Чувствуется, Игорь Кравчук гордится своим ноу-хау – издалека видать, что это военное захоронение.
Можно было до бесконечности слушать рассказчика: он так проникновенно живописал, что иной раз становилось не по себе. Я слушал и думал – их самоотверженный труд обязательно должен выйти на государственный уровень и достойно финансироваться из федерального бюджета. Тех средств, что выделяет Минмолодежи РК, конечно, недостаточно. А вот в другом министерство может оказать существенную помощь: помочь грамотно оформить заявку на получение гранта. И делать это ежегодно. Раз пролетим – другой раз подфартит. В федеральном бюджете деньги на эти цели предусмотрены. Думается, что нашим поисковикам в этом вопросе помощь просто необходима. Они этого, ей-богу, заслуживают.

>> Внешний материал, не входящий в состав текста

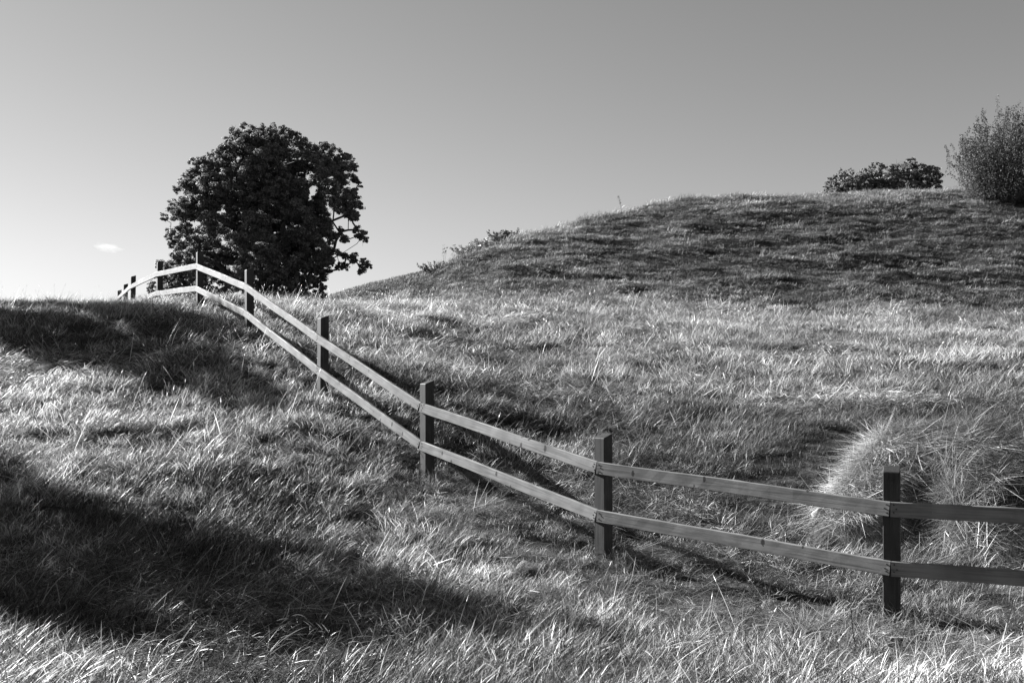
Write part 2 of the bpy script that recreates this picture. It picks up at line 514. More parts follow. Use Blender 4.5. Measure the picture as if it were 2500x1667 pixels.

Непогребенные останки бойцов требуют, чтобы их похоронили по-человечески. Молча взывают к совести живых.
А пока калмыцкие поисковики каждой год выезжают в поле. Среди них – Александр Федорович Наказной. Район Шалда – это целиком его заслуга, он начал отрабатывать его с самого начала. И вообще, только благодаря его опыту, дотошности и интуиции удалось точно установить место гибели наших солдат, а потом торжественно перезахоронить.
Андрей Викторович Ефремов сам участвует в поисковых работах да еще сына привлек. Альфред Олегович Абаев сначала сына привел, а потом тот и его самого сагитировал. Константин Сергеевич Кирпилев. Это они сотоварищи оставят после себя вехи в виде обелисков-патронов с надгробными гранитными плитами, установленных вдоль трасс калмыцкой степи. Это нужно живым.